While
staying in Canada's only inter-provincial park,
situated along the Saskatchewan, Alberta border we traveled to
the only historical site in the Park. Reconstructed Fort Walsh. A
sprawling complex of a handful of buildings. Here we were
introduced to the history of Canada's lawless west in the late
1800s. After browsing through their visitor's center museum which
set our minds for the events that followed, we paid a small
admittance fee and boarded a bus which took us down a winding
road to the recreation of old man Farwell's trading post. Here on
an open plane, stood a rustic trading post with several old
wooden support building, all surrounded by a makeshift wall. The
entrance was closed and as we stood around the gate, our
interpreter engaged in argumentative dialogue with a girl on the
inside who
clearly had no desire to open up to just anyone.
Finally after assuring her that we were in fact wolfers (wolf
traders) prepared to exchange wolf pelts for the shabby goods
which were available, she relented and opened the gate. The visit
was short as the area was small. The young lady stood in the door
of the trading post and offered various thing for what we were
supposed to have. The conversation was interesting as some of the
visitors, my wife as always, took on roles of various fictional
characters playing out the trading scene. We then followed our
pretty young interpreter out onto the open plane to the rear of
the trading post. Through her, we heard in detail, the causative
incident that pushed the Royal Canadian Mounted Police into
existence. Prior to the introduction of the RCMP, this area was
known as Whoop-up, because of the number of whiskey traders who
worked the Indian tribes, trading fire water for anything of
value. Farwell's
trading post was one in particular known for
watering down his whiskey and then adding color and some vile,
and often poisonous ingredients such as strychnine, in an effort
to put back the kick in the product he sold as "Montana Red
Eye", and "Rotgut". Then on a moonlit night, a
handful of drunken wolfers, thought a band
of drunken Indians had stolen a horse. Although
this assumption was later found to be in error, it afforded the
confrontation necessary to light the spark of battle. Even
describing what next occurred as a battle is a misnomer. Traders
firing from points of concealment with Winchester repeating
rifles, indiscriminately shot down all living forms in their
sights. Men, women, children, it didn't seem to matter. Although
there were only a dozen or so traders and over 300 Indians armed
with smooth bore muskets, there was no match. The slaughter
continued until a young Nakota Indian named Wahintoknaka, put a
musket ball through the heart of Ed LeGrace, one of the traders.
That was enough for the gang.
The bodies of 23 Indians lay strewn about with
many more destined to die in the woods and gullies where they
crawled or were dragged after being shot down in the melee.

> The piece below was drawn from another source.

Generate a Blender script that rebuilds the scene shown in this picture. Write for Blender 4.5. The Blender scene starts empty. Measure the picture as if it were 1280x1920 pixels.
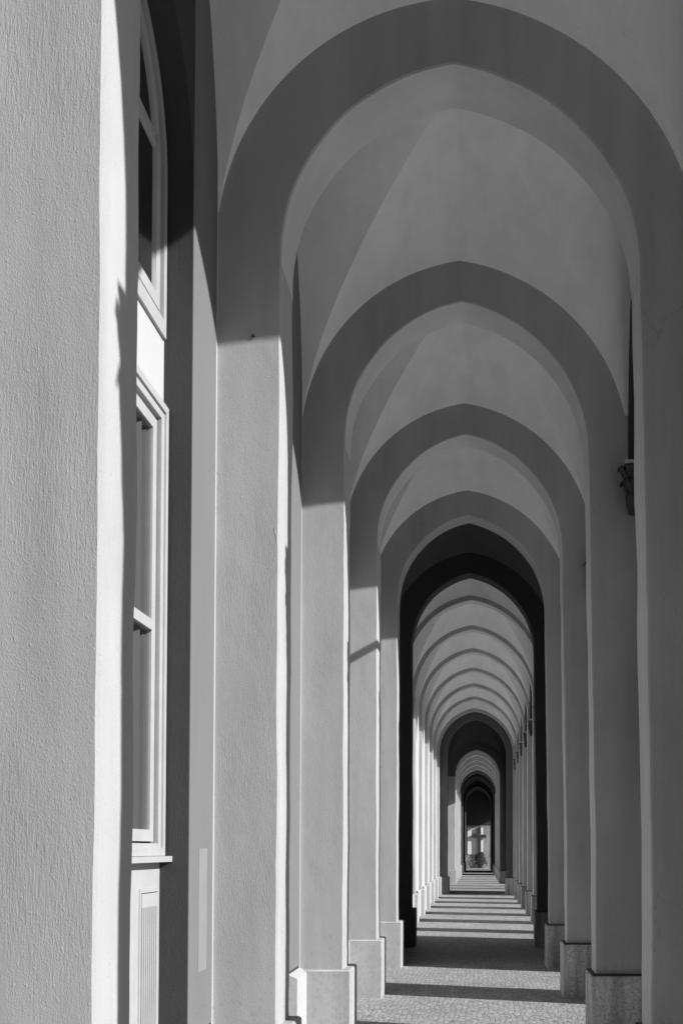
import bpy, math, random
from mathutils import Vector, noise

# ------------------------------------------------------------------ camera
random.seed(7)
sc = bpy.context.scene
C = sc.collection
EYE = 1.70
cam_d = bpy.data.cameras.new('camera')
cam = bpy.data.objects.new('camera', cam_d)
C.objects.link(cam)
cam.location = (0, 0, EYE)
cam.rotation_euler = (math.radians(90 + 1.6), 0, 0)
cam_d.sensor_fit = 'VERTICAL'
cam_d.sensor_height = 36.0
cam_d.lens = 36.0 * 1950 / 1920
cam_d.shift_x = -258 / 1920
cam_d.shift_y = 576.5 / 1920
cam_d.clip_start = 0.05
cam_d.clip_end = 900
sc.camera = cam

# ------------------------------------------------------------------ light
DELTA = math.radians(18.4)
ELEV = math.atan(0.53)
w = bpy.data.worlds.new('World')
sc.world = w
w.use_nodes = True
nt = w.node_tree
nt.nodes.clear()
wo = nt.nodes.new('ShaderNodeOutputWorld')
bg = nt.nodes.new('ShaderNodeBackground')
sky = nt.nodes.new('ShaderNodeTexSky')
sky.sky_type = 'NISHITA'
sky.sun_disc = False
sky.sun_elevation = ELEV
sky.sun_rotation = math.pi / 2 + DELTA
bw = nt.nodes.new('ShaderNodeSeparateColor')    # black and white through a red filter: only the sky's red counts
nt.links.new(sky.outputs[0], bw.inputs[0])
nt.links.new(bw.outputs[0], bg.inputs[0])
nt.links.new(bg.outputs[0], wo.inputs[0])
bg.inputs[1].default_value = 0.05

sd = bpy.data.lights.new('sun', 'SUN')
sd.energy = 5.0
sd.angle = math.radians(0.5)
sun = bpy.data.objects.new('sun', sd)
C.objects.link(sun)
dv = Vector((-math.cos(DELTA) * math.cos(ELEV), math.sin(DELTA) * math.cos(ELEV), -math.sin(ELEV)))
sun.rotation_euler = dv.to_track_quat('-Z', 'Y').to_euler()
sun.location = (30, -10, 20)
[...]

The
traders, believing that no Indian tribe would allow such a
treatment to go unchallenged, buried Le Grace under the floor of
Farwell's trading post, set it ablaze and skedaddled over the
border into Montana, where they continued to drink, trade and
brag about the Indians they had slaughtered on that fateful
night. Ten soon became twenty and then fifty, and within time an
eastern newspaper heard of the story and then it was all over New
England in black and white, as graphic a tale of the wild west as
had ever been printed. In turn, the Canadian government heard the
story which sat grievously in the minds of the legislators. It
was the incident needed to ignite the long time dormant idea of a
National Police Force. With outrage and indignation the call went
out for volunteers to serve the needs of law and order in the
Canadian North West. Before the first snows, 30 has
tily
trained officers dressed in the bright red tunic, now famous
throughout the world, rode west to create Fort Walsh at the
massacre site and to hunt down and arrest 7 of the suspected
killers as the first police action ever taken by the RCMP
(originally called the North West Mounted Police). Though none
were ever convicted, as all witnesses on both sides were drunk at
the time, it was nevertheless, the first time a white man had
ever been tried in Canada for a crime against an Indian. The
warning bell of doom had sounded on the whisky trade in Canada.
With their reputation well established, the Mounties rode forth
in every direction, and where found, eliminated the practice of
selling whiskey to Indians, which for a while brought a period of
stability to the region. As we rode back through the wilderness
that makes up Cypress Hills Park I reflected that we had yet
another piece of the Canadian historical puzzle in place.